The Chinese government has reportedly advised domestic automakers to temporarily halt expansion efforts in Europe due to the European Union’s planned import tariffs on electric vehicles (EVs) made in China.
Sources close to the matter indicate that automakers have been encouraged to delay seeking European production sites and refrain from signing new agreements, while adopting a low-profile stance as Beijing negotiates with the EU on the tariff issue.
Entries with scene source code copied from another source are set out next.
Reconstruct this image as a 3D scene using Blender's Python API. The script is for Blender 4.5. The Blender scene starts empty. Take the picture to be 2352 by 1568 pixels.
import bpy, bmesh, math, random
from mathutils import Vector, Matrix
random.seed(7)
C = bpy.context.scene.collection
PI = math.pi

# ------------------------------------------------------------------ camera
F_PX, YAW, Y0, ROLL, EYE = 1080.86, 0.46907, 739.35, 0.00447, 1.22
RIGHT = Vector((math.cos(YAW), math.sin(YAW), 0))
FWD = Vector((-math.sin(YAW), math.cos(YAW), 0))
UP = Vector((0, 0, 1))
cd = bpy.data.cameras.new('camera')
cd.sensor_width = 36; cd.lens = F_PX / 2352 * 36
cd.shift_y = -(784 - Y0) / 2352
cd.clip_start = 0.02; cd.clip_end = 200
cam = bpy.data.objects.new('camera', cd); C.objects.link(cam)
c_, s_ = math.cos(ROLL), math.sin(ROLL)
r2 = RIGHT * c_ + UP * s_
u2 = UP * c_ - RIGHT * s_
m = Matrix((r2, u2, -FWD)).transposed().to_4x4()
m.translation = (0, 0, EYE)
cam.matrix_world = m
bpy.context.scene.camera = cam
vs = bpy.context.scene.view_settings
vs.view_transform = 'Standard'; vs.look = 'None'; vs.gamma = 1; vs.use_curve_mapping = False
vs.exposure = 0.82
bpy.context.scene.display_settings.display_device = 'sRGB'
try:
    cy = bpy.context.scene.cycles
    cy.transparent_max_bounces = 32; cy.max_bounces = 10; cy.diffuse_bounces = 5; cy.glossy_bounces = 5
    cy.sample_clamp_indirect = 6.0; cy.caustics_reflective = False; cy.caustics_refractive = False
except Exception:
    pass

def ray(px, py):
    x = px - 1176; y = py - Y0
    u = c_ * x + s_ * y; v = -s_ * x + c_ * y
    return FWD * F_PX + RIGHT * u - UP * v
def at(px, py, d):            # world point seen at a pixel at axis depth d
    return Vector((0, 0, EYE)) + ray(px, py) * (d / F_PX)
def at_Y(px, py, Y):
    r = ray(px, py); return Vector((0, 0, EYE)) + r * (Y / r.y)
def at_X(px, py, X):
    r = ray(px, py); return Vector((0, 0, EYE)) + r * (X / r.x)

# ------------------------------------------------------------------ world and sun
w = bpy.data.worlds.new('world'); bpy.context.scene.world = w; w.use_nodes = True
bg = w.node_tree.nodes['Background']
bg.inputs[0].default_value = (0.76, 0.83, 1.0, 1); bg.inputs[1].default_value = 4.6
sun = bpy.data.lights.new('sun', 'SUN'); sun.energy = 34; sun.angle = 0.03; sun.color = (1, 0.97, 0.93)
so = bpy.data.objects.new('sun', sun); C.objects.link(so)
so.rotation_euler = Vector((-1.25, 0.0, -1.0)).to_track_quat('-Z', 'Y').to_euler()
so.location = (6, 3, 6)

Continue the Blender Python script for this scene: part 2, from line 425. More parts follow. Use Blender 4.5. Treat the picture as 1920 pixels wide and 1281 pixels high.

The guidance, described as non-mandatory, comes after the European Commission announced plans to raise tariffs on Chinese-made EVs by up to 45%, on top of the existing 10% rate, following support from EU member states earlier this month. Some companies, including BYD, Geely, SAIC, and Tesla, have received individual, typically lower, tariff rates.
Several Chinese automakers had been actively exploring European expansion. BYD, China’s leading EV manufacturer, recently signed a distribution Memorandum of Understanding with Ayvens and has been reportedly eyeing Hedin Electric Mobility, a car distributor in Germany.
Meanwhile, Geely has considered local production options, scouting for a European facility. Leapmotor has adopted a collaborative approach, partnering with Stellantis to manufacture its T03 compact EV at Stellantis’ plant in Poland.
The latest developments could intensify trade tensions between China and the EU as both sides continue talks on balancing competition and market access in the rapidly expanding EV market.